Betts, the presumptive favorite for the AL MVP Award after a regular season that saw him hit .346 with a 1.078 OPS, entered Sunday’s Game 2 only 4-for-20 – a .200 average – with one extra-base hit in the 2018 postseason.

But players like Betts don’t stay cold long. Before Sunday’s game, Astros manager A.J. Hinch called the outfielder “one of the most dynamic hitters of the game” and a “ticking time bomb” in the series. The 26-year-old needed all of five pitches to explode on Sunday.

Leading off against Astros starter Gerrit Cole, Betts worked a 3-1 count before lacing a 96-mph fastball off the center-field wall for a double. He’d come around to score the Red Sox’s first run on an Andrew Benintendi single one batter later.

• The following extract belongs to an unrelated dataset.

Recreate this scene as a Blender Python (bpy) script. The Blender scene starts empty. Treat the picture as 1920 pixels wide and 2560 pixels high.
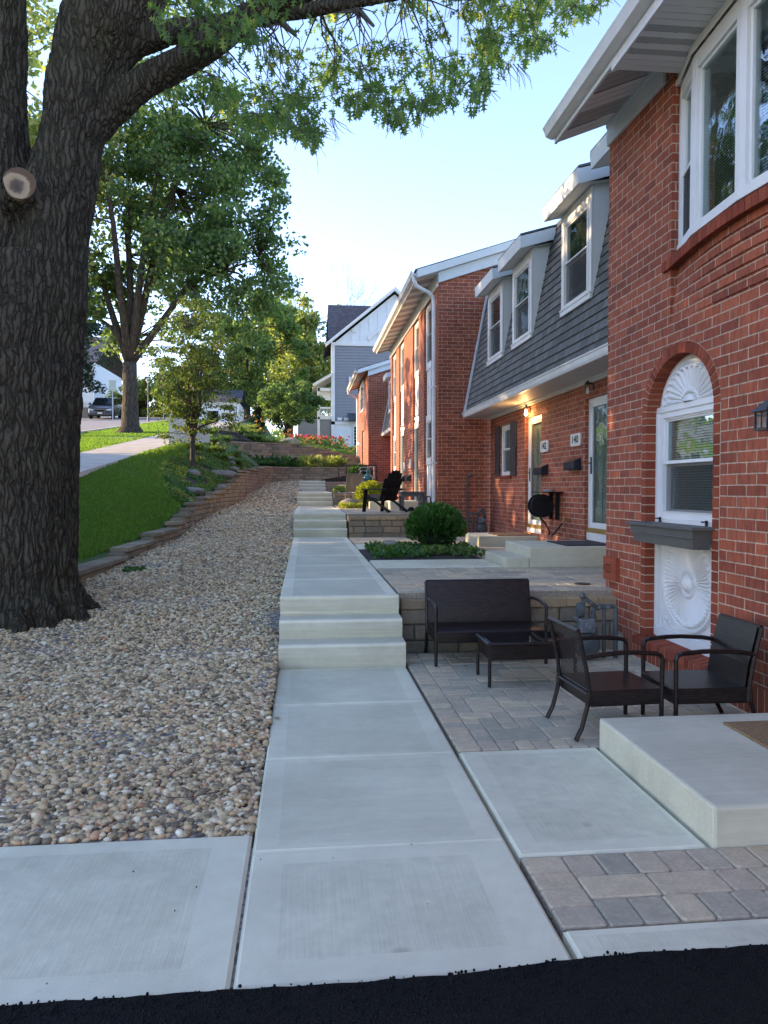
import bpy, bmesh, math, random
import numpy as np
from mathutils import Vector, Matrix, noise, Euler

scene = bpy.context.scene
COL = scene.collection
R = math.radians

# ------------------------------------------------------------------ camera, sky, sun, exposure
cd = bpy.data.cameras.new('camera'); cam = bpy.data.objects.new('camera', cd); COL.objects.link(cam)
cam.location = (0, 0, 1.405)
cam.rotation_euler = (R(90 - 1.769), 0, R(-5.979))
cd.sensor_fit = 'VERTICAL'; cd.sensor_height = 24; cd.lens = 1900 / 2560 * 24
cd.clip_start = .05; cd.clip_end = 2000
scene.camera = cam
scene.render.resolution_x = 768; scene.render.resolution_y = 1024

SUN_EL, SUN_AZ = 17.0, -74.0          # azimuth measured from +Y towards +X
sdir = Vector((math.sin(R(SUN_AZ)) * math.cos(R(SUN_EL)), math.cos(R(SUN_AZ)) * math.cos(R(SUN_EL)), math.sin(R(SUN_EL))))
w = bpy.data.worlds.new('World'); scene.world = w; w.use_nodes = True
nt = w.node_tree
bg = nt.nodes['Background']; sky = nt.nodes.new('ShaderNodeTexSky')
sky.sky_type = 'NISHITA'; sky.sun_disc = False; sky.sun_elevation = R(SUN_EL); sky.sun_rotation = R(SUN_AZ)
sky.altitude = 200; sky.air_density = 1.0; sky.dust_density = .45; sky.ozone_density = 3.6
tn = nt.nodes.new('ShaderNodeMix'); tn.data_type = 'RGBA'; tn.blend_type = 'MULTIPLY'; tn.inputs[0].default_value = 1; tn.inputs[7].default_value = (1.17, .935, .92, 1)
nt.links.new(sky.outputs[0], tn.inputs[6]); nt.links.new(tn.outputs[2], bg.inputs[0]); bg.inputs[1].default_value = 0.15
ld = bpy.data.lights.new('sun', 'SUN'); ld.energy = 2.3; ld.angle = R(.5); ld.color = (1, .72, .42)
sun = bpy.data.objects.new('sun', ld); COL.objects.link(sun)
sun.rotation_euler = sdir.to_track_quat('Z', 'Y').to_euler()
vs = scene.view_settings
vs.view_transform = 'Standard'; vs.look = 'None'; vs.gamma = 1; vs.exposure = 2.4; vs.use_curve_mapping = False
scene.cycles.max_bounces = 8; scene.cycles.transparent_max_bounces = 16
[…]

“He was able to stay in the middle of the ballpark, and it was good,” Cora said. “And I saw him smiling, which is always good.”

Betts would later draw a walk in the seventh and come around to score by making a great read on a passed ball. In the eighth, his RBI double to center field padded the Sox’s lead. After the game, Betts deferred credit.

“I just go out and do what I can to help the team win,” he said. “Try to be consistent in having some good at-bats, and getting some timely hits and whatnot. But it’s not just me – we’ve got 25 guys out there.”

David Price, the Red Sox starter in the game, was a bit more eager to sing Betts’ praises.

“He’s Mookie Betts,” Price said. “He’s the MVP of our team. He’s the MVP of baseball. He means a great deal for us.”

More: Red Sox capitalize on key hits, bullpen stops leaks in ALCS Game 2

More: David Price still struggles, but does enough to help Red Sox win

If the Sox’s come-from-behind win Sunday got Betts smiling, his performance should have his teammates beaming: Betts, playing at his best, is too good to be neutralized by even an elite pitching staff like the Astros’, a gifted contact hitter with patience, power and speed, and a huge part of why the Boston club won 108 games in the regular season.

“We went out and did our thing,” Betts said. “We have some good bats in our lineup, and I think when that lineup is extended and you start getting guys on base throughout the whole lineup, it makes for a long day for the pitcher.”